Count each line in which the word "scene" appears. Reply with the total and nothing more.

■ ■ ■ ■ ■

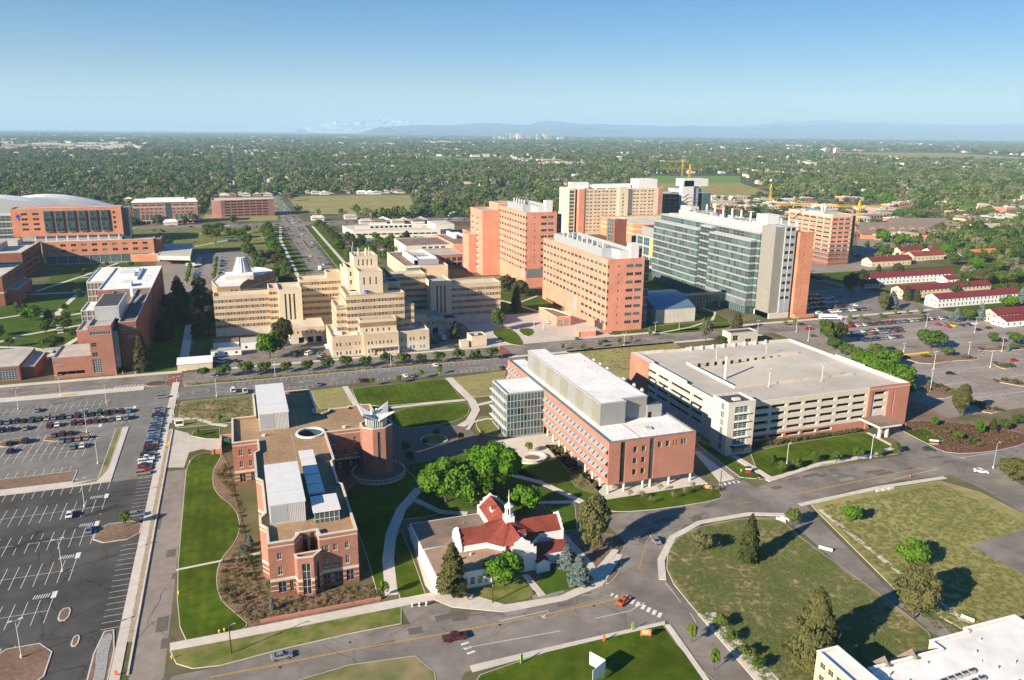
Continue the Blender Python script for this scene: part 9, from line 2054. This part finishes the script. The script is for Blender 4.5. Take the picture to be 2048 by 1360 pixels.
# ------------------------------------------------------------------ tower cranes
def crane(x, y, h, j0, j1, lab, w_=1.1):
    t = thing('tower_crane', lab, 'crane', (x, y, 0)); m_ = MB()
    for sx in (-w_, w_):
        for sy in (-w_, w_): m_.box(sx - .15, sy - .15, 0, sx + .15, sy + .15, h, 'crane_yellow')
    z = 0; k = 0
    while z < h - 3:
        s = 1 if k % 2 else -1
        m_.bar((-w_ * s, -w_, z), (w_ * s, -w_, z + 3), .1, 'crane_yellow', 4); m_.bar((-w_, w_ * s, z), (-w_, -w_ * s, z + 3), .1, 'crane_yellow', 4); z += 3; k += 1
    m_.build('mast', t)
    for nm, e in (('jib', j0), ('counter_jib', j1)):
        m_ = MB(); a = Vector((0, 0, h)); c = Vector((e[0] - x, e[1] - y, h + e[2])); d = c - a; side = Vector((-d.y, d.x, 0)).normalized() * .8; n_ = max(4, int(d.length / 3))
        for o_ in (side, -side, Vector((0, 0, 1.7))): m_.bar(tuple(a + o_), tuple(c + o_), .22, 'crane_yellow', 4)
        for i in range(n_):
            p = a + d * (i / n_); q = a + d * ((i + 1) / n_); m_.bar(tuple(p + side), tuple(q + Vector((0, 0, 1.7))), .1, 'crane_yellow', 4); m_.bar(tuple(p + Vector((0, 0, 1.7))), tuple(q - side), .1, 'crane_yellow', 4)
        m_.build(nm, t)
        if nm == 'counter_jib':
            m_ = MB(); q = c; m_.box(q.x - 2, q.y - 1.2, q.z - 2.6, q.x + 1, q.y + 1.2, q.z, 'concrete_dark'); m_.build('counterweight', t)
    m_ = MB(); m_.prism(rect(-w_, -w_, w_, w_), h, h + 7, 'crane_yellow', pts_top=rect(-.2, -.2, .2, .2)); m_.box(-w_ - 1.4, -1, h - 2.6, -w_, 1, h - .4, 'metal_white'); m_.build('cab', t)
crane(563, 905, 70, (509, 880, 2), (598, 930, 0), 'yellow tower crane behind the unfinished hospital tower')
crane(841, 1100, 30, (700, 1060, 1), (880, 1115, 0), 'yellow tower crane standing beyond the car lots')
crane(561, 600, 49, (474, 612, 3), (590, 596, 0), 'yellow tower crane right behind the striped office tower')
p = at(1364, 352); crane(p[0], p[1], 40, (p[0] - 60, p[1], 0), (p[0] + 18, p[1], 0), 'distant yellow crane left of the unfinished tower', 1.6)
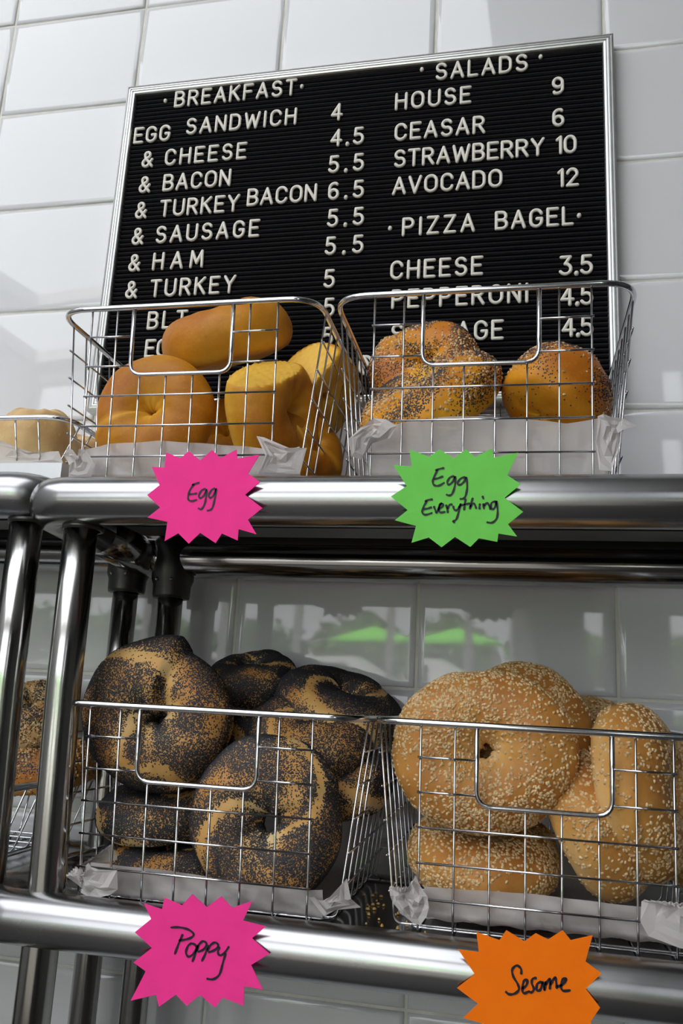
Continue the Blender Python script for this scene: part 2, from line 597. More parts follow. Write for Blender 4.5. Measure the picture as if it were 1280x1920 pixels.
G = {
    'A': (0.64, [[(0, 0), (0.32, 1), (0.64, 0)], [(0.12, 0.32), (0.52, 0.32)]]),
    'B': (0.56, [[(0, 0), (0, 1), (0.3, 1)] + arc(0.3, 0.76, 0.22, 0.24, 90, -90) + [(0, 0.52)], [(0.3, 0.52)] + arc(0.3, 0.26, 0.26, 0.26, 90, -90) + [(0, 0)]]),
    'C': (0.60, [arc(0.31, 0.68, 0.29, 0.32, 15, 180) + arc(0.31, 0.32, 0.29, 0.32, 180, 345)]),
    'D': (0.60, [[(0, 0), (0, 1), (0.26, 1)] + arc(0.26, 0.66, 0.32, 0.34, 90, 0) + arc(0.26, 0.34, 0.32, 0.34, 0, -90) + [(0, 0)]]),
    'E': (0.50, [[(0.5, 1), (0, 1), (0, 0), (0.5, 0)], [(0, 0.52), (0.42, 0.52)]]),
    'F': (0.50, [[(0.5, 1), (0, 1), (0, 0)], [(0, 0.52), (0.42, 0.52)]]),
    'G': (0.62, [arc(0.31, 0.68, 0.29, 0.32, 20, 180) + arc(0.31, 0.32, 0.29, 0.32, 180, 360) + [(0.60, 0.46), (0.36, 0.46)]]),
    'H': (0.58, [[(0, 0), (0, 1)], [(0.58, 0), (0.58, 1)], [(0, 0.52), (0.58, 0.52)]]),
    'I': (0.04, [[(0.02, 0), (0.02, 1)]]),
    'K': (0.56, [[(0, 0), (0, 1)], [(0.53, 1), (0, 0.42)], [(0.18, 0.60), (0.56, 0)]]),
    'L': (0.46, [[(0, 1), (0, 0), (0.46, 0)]]),
    'M': (0.70, [[(0, 0), (0.04, 1), (0.35, 0.25), (0.66, 1), (0.70, 0)]]),
    'N': (0.58, [[(0, 0), (0, 1), (0.58, 0), (0.58, 1)]]),
    'O': (0.64, [arc(0.32, 0.66, 0.31, 0.34, 0, 180) + arc(0.32, 0.34, 0.31, 0.34, 180, 360) + [(0.63, 0.66)]]),
    'P': (0.54, [[(0, 0), (0, 1), (0.28, 1)] + arc(0.28, 0.73, 0.26, 0.27, 90, -90) + [(0, 0.46)]]),
    'R': (0.56, [[(0, 0), (0, 1), (0.28, 1)] + arc(0.28, 0.74, 0.25, 0.26, 90, -90) + [(0, 0.48)], [(0.28, 0.48), (0.56, 0)]]),
    'S': (0.54, [arc(0.27, 0.755, 0.25, 0.245, 25, 180, 8) + arc(0.27, 0.755, 0.25, 0.245, 180, 262, 4) + arc(0.27, 0.265, 0.27, 0.265, 82, 0, 5) + arc(0.27, 0.265, 0.27, 0.265, 0, -155, 8)]),
    'T': (0.56, [[(0, 1), (0.56, 1)], [(0.28, 1), (0.28, 0)]]),
    'U': (0.58, [[(0, 1)] + arc(0.29, 0.29, 0.29, 0.29, 180, 360) + [(0.58, 1)]]),
    'V': (0.62, [[(0, 1), (0.31, 0), (0.62, 1)]]),
    'W': (0.86, [[(0, 1), (0.2, 0), (0.43, 0.85), (0.66, 0), (0.86, 1)]]),
    'Y': (0.60, [[(0, 1), (0.3, 0.48), (0.6, 1)], [(0.3, 0.48), (0.3, 0)]]),
    'Z': (0.54, [[(0, 1), (0.54, 1), (0, 0), (0.54, 0)]]),
    '0': (0.56, [arc(0.28, 0.66, 0.27, 0.34, 0, 180) + arc(0.28, 0.34, 0.27, 0.34, 180, 360) + [(0.55, 0.66)]]),
    '1': (0.20, [[(0, 0.84), (0.18, 1), (0.18, 0)]]),
    '2': (0.52, [arc(0.26, 0.72, 0.25, 0.28, 170, -20, 9) + [(0, 0), (0.52, 0)]]),
    '3': (0.52, [[(0.02, 1), (0.48, 1), (0.22, 0.60)] + arc(0.22, 0.30, 0.29, 0.30, 85, -150, 10)]),
    '4': (0.56, [[(0.40, 0), (0.40, 1), (0, 0.30), (0.56, 0.30)]]),
    '5': (0.52, [[(0.46, 1), (0.08, 1), (0.05, 0.56)] + arc(0.24, 0.31, 0.27, 0.31, 120, -150, 11)]),
    '6': (0.54, [[(0.46, 0.93)] + arc(0.32, 0.70, 0.30, 0.30, 75, 180, 5) + arc(0.27, 0.29, 0.25, 0.29, 180, 540, 16)]),
    '9': (0.54, [[(0.06, 0.10)] + arc(0.22, 0.30, 0.30, 0.30, -115, 0, 5) + arc(0.27, 0.71, 0.25, 0.29, 0, 360, 16)]),
    '&': (0.66, [[(0.64, 0.0), (0.16, 0.62)] + arc(0.30, 0.80, 0.17, 0.19, 200, -40, 9) + [(0.10, 0.42)] + arc(0.24, 0.23, 0.22, 0.23, 150, 300, 8) + [(0.62, 0.46)]]),
    '.': (0.04, [[(0.02, -0.01), (0.021, 0.03)]]),
    '*': (0.04, [[(0.02, 0.46), (0.021, 0.50)]]),
}
CAPH = 0.0240
gm = {}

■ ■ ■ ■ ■

## Full output
2